▶ STATED EXERCISE: Scan the following material for the string "scene" and copy each line in which it appears.

▶ PROVIDED DATA:
::::::::
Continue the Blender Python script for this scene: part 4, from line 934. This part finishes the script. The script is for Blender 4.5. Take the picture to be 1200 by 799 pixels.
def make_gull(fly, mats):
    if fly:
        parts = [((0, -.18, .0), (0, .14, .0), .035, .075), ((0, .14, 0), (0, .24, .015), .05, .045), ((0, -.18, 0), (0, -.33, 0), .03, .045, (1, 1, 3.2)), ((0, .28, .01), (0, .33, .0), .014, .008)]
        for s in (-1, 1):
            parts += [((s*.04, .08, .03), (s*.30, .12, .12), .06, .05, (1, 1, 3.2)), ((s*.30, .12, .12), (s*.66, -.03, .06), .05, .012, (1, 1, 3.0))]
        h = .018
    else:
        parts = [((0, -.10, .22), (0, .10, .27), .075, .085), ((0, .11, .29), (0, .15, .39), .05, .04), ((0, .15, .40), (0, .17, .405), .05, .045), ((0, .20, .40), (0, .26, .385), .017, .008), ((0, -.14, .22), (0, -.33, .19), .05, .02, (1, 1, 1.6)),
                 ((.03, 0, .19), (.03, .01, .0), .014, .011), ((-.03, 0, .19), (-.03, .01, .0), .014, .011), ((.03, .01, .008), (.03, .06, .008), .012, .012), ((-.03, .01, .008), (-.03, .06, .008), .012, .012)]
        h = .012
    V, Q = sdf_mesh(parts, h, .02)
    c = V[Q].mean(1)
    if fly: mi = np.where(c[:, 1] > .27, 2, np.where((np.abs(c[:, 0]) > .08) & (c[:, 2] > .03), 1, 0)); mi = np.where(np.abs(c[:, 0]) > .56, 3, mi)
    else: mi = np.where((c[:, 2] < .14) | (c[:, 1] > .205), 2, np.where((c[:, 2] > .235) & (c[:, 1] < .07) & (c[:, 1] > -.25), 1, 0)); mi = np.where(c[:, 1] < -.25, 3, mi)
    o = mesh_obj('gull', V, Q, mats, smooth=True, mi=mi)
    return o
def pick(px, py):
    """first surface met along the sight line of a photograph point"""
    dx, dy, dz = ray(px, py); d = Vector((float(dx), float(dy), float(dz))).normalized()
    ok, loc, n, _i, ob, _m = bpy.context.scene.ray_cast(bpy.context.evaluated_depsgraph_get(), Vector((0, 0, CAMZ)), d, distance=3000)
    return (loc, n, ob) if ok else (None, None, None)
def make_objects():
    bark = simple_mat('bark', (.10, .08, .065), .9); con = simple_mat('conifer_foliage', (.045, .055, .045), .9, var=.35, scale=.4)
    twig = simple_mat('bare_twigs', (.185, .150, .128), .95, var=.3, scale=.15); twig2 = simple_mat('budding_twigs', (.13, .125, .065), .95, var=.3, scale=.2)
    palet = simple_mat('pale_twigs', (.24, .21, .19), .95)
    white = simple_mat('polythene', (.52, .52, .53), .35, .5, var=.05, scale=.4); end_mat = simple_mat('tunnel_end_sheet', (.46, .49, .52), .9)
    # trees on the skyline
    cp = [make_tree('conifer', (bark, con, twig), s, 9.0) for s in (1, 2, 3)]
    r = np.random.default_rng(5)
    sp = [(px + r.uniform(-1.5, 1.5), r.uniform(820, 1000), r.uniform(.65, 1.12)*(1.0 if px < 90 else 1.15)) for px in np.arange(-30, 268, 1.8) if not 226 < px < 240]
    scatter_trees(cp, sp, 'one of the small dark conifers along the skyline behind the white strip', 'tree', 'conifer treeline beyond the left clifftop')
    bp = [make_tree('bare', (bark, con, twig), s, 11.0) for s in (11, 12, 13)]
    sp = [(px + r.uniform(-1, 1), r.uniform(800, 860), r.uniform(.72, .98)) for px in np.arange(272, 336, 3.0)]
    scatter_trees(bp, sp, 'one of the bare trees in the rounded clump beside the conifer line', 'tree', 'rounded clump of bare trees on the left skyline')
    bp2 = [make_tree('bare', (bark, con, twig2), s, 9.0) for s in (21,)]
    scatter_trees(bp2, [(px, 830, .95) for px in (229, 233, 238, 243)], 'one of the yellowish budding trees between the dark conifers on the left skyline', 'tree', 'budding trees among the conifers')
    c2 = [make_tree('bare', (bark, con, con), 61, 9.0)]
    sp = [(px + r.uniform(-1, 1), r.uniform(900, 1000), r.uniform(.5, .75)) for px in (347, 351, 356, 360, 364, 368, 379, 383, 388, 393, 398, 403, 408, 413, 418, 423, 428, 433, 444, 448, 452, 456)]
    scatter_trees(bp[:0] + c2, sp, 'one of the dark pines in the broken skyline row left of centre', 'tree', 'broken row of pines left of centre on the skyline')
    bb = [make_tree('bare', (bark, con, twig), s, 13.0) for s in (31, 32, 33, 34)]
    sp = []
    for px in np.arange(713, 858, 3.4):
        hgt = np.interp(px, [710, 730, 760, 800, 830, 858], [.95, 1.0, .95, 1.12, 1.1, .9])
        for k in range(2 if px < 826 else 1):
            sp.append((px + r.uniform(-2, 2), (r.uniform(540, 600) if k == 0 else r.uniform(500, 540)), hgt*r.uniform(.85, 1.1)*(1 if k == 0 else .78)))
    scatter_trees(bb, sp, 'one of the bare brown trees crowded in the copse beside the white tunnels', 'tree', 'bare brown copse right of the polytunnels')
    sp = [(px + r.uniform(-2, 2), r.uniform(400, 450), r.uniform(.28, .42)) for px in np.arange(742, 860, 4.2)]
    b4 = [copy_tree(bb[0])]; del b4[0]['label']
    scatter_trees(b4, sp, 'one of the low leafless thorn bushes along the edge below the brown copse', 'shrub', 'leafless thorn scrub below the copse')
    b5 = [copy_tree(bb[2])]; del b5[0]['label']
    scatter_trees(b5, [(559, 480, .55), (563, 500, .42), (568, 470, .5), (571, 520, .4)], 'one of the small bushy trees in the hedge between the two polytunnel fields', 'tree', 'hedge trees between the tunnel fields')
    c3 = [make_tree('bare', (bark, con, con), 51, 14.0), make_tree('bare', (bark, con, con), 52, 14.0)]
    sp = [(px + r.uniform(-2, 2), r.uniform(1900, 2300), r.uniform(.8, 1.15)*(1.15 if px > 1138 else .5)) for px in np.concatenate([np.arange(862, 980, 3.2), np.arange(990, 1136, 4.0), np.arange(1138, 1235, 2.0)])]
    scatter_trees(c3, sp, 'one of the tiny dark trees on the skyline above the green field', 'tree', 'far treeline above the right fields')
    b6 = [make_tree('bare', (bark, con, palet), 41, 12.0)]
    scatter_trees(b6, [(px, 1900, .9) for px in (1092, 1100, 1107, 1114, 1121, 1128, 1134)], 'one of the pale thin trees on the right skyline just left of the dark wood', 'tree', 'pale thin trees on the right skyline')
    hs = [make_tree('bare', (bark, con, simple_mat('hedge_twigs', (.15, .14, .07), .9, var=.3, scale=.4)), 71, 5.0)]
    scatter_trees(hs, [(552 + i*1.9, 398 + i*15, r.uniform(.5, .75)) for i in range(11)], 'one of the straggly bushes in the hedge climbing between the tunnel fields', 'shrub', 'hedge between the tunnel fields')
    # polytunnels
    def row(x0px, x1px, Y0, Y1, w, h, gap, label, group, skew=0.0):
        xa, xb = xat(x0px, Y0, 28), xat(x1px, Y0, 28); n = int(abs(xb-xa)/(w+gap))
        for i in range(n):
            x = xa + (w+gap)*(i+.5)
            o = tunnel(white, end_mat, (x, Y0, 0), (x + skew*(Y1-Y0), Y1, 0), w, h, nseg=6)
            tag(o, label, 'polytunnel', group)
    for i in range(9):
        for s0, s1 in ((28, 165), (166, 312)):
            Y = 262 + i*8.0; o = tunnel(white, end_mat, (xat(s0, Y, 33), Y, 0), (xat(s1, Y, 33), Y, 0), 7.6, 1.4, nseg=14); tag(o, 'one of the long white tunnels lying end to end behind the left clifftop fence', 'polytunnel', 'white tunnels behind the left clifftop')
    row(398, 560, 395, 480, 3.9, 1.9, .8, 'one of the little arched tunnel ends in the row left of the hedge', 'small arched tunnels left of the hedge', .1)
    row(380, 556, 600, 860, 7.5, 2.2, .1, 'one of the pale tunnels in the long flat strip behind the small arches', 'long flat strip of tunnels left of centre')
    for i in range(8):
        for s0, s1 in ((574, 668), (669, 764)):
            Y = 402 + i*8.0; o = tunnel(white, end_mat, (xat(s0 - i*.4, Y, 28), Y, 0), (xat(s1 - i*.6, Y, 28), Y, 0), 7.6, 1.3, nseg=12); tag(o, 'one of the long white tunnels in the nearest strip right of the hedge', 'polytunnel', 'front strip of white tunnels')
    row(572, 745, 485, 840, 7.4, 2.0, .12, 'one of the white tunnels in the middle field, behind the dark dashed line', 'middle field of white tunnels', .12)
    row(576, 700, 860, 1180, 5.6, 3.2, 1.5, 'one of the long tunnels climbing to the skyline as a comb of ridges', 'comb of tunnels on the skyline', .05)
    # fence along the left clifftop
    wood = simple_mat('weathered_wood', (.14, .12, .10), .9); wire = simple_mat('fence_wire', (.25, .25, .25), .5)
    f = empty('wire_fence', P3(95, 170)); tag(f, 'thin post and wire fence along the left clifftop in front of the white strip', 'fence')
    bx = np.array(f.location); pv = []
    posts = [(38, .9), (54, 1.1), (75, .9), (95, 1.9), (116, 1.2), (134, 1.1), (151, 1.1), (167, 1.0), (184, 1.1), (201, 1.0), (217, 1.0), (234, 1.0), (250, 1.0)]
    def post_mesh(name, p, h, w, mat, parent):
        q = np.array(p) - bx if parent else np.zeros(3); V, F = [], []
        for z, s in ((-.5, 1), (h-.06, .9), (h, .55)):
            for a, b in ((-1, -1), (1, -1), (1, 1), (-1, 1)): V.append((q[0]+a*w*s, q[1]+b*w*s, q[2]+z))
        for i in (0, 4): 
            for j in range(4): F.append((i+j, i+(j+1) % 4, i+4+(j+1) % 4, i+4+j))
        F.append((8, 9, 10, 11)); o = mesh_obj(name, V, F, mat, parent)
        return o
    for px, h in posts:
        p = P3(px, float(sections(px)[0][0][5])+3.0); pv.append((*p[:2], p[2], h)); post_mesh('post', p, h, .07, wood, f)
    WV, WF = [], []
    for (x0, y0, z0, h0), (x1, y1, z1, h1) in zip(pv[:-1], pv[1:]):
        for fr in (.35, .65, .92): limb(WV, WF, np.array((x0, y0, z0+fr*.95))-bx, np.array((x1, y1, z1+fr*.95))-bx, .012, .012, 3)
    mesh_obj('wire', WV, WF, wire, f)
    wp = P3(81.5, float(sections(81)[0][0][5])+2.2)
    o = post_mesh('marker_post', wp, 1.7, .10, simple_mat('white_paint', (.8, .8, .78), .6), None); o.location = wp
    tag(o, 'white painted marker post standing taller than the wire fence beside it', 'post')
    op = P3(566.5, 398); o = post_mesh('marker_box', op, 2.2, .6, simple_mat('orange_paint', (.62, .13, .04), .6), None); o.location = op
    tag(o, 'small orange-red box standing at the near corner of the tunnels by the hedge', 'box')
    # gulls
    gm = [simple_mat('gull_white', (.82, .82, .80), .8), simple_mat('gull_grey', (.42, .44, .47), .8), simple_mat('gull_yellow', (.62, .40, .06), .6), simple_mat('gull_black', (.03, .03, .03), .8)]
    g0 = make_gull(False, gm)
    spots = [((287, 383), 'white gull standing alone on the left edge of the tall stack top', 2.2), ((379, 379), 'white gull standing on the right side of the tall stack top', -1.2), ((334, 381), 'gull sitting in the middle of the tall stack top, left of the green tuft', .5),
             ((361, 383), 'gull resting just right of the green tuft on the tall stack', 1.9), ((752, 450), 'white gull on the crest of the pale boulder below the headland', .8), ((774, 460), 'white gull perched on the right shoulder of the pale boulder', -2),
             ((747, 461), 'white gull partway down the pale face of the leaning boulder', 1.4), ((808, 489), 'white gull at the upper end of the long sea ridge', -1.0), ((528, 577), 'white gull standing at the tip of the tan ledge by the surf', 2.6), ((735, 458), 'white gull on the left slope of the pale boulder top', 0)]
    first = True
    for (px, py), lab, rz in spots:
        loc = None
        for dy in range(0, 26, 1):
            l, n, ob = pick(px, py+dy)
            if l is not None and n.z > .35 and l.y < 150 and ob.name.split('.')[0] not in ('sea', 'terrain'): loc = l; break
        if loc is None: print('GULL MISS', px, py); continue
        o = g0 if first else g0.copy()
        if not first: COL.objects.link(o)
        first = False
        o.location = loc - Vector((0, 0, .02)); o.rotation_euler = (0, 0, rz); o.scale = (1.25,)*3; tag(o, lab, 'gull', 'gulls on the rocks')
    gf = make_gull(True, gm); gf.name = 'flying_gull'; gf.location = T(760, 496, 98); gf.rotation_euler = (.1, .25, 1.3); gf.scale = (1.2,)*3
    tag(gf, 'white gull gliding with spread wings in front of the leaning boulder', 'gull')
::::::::
▶ RESPONSE TO THIS EXERCISE:
Continue the Blender Python script for this scene: part 4, from line 934. This part finishes the script. The script is for Blender 4.5. Take the picture to be 1200 by 799 pixels.
    ok, loc, n, _i, ob, _m = bpy.context.scene.ray_cast(bpy.context.evaluated_depsgraph_get(), Vector((0, 0, CAMZ)), d, distance=3000)